In grandiose politics, there is usually a second layer called "supremacy". Not just of the self, but of a group, a culture, or a nation. The politician begins to say, “Our people are unique. Our way of doing things are special.” And then, “Others are less.” And eventually, “They must be corrected, controlled, or removed.”

Supremacy turns belonging into a weapon. It builds a staircase where some are allowed to rise and others are locked below.

We know these supremacist categories are constructed—they were made by someone, for something. The idea of a “pure nation” or “one bloodline” is not a truth, but a tool. It’s often built during imperial reign of kings or in colonial rule, continued in post-colonial nationalism, and passed down through rituals, textbooks, and flags. One of the example being "Three Empires of Burma" was spread by nationalists school teachers who thought some people were getting use to the British rule. It was strategic move against the British but it entrenched later and weaponized against internal nations.

Though these ideas are made, they are dangerous precisely because people live as if they are real. They kill for them. They exclude with them. They die defending them.

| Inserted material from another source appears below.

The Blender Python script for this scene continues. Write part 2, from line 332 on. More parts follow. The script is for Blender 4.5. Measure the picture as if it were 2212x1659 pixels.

At the center of grandiosity and supremacy lies a deep insecurity. The insecure nation does not love itself with depth. It only loves its image. It does not accept its flaws. It cannot admit its failures. So it compensates—by building myths of greatness, by rewriting history, by demanding worship instead of loyalty.

This is national narcissism.

It is not the love of "a people". it is the love of a fantasy about the people. And the more fragile that fantasy becomes, the more aggressive the leaders becomes in protecting it.

From our philosophical stance, we rather treat this narcissism not as madness, but as a political formation. It is produced through years of fear, humiliation, and lost dignity. Especially in formerly colonized countries, where elites inherited broken states, national narcissism often becomes a way of coping with the weight of history.

But we must ask: Is this coping strategy helping us build a better future, or is it just a grand lie to protect wounded pride?

Realism, for us, does not mean surrender. It means clarity. And clarity begins with humility.

We must teach ourselves and our societies that strength does not come from pretending to be superior. It comes from the courage to listen, the honesty to admit mistakes, and the willingness to negotiate with those who are different. It comes from resisting the seduction of supremacy—and choosing instead the harder path of solidarity.

Politicians must be seen not as saints or saviors, but as stewards. They are not to be worshipped. They are to be held accountable. Grandiosity must be replaced by grounded responsibility. Supremacy must give way to equality. And national narcissism must be challenged by a politics of honest care.

Our philosophy does not reject identity. We understand it as a strategy—for survival, for meaning, for community. Identity is just inevitable. But we insist that identity must never be used as a weapon to dominate others or elevate one above all.

A mature politics is not about building the tallest statue of a leader or the loudest anthem for a nation. It is about building a shared home where many truths can live side by side, where wounds can be seen and not hidden, and where people are valued. They are valued not for fitting the myth, but for being political friends.

So let us put down the mirror. Let us stop admiring illusions. And let us begin the difficult, realistic, and amazing work of co-constructing a future that includes us all.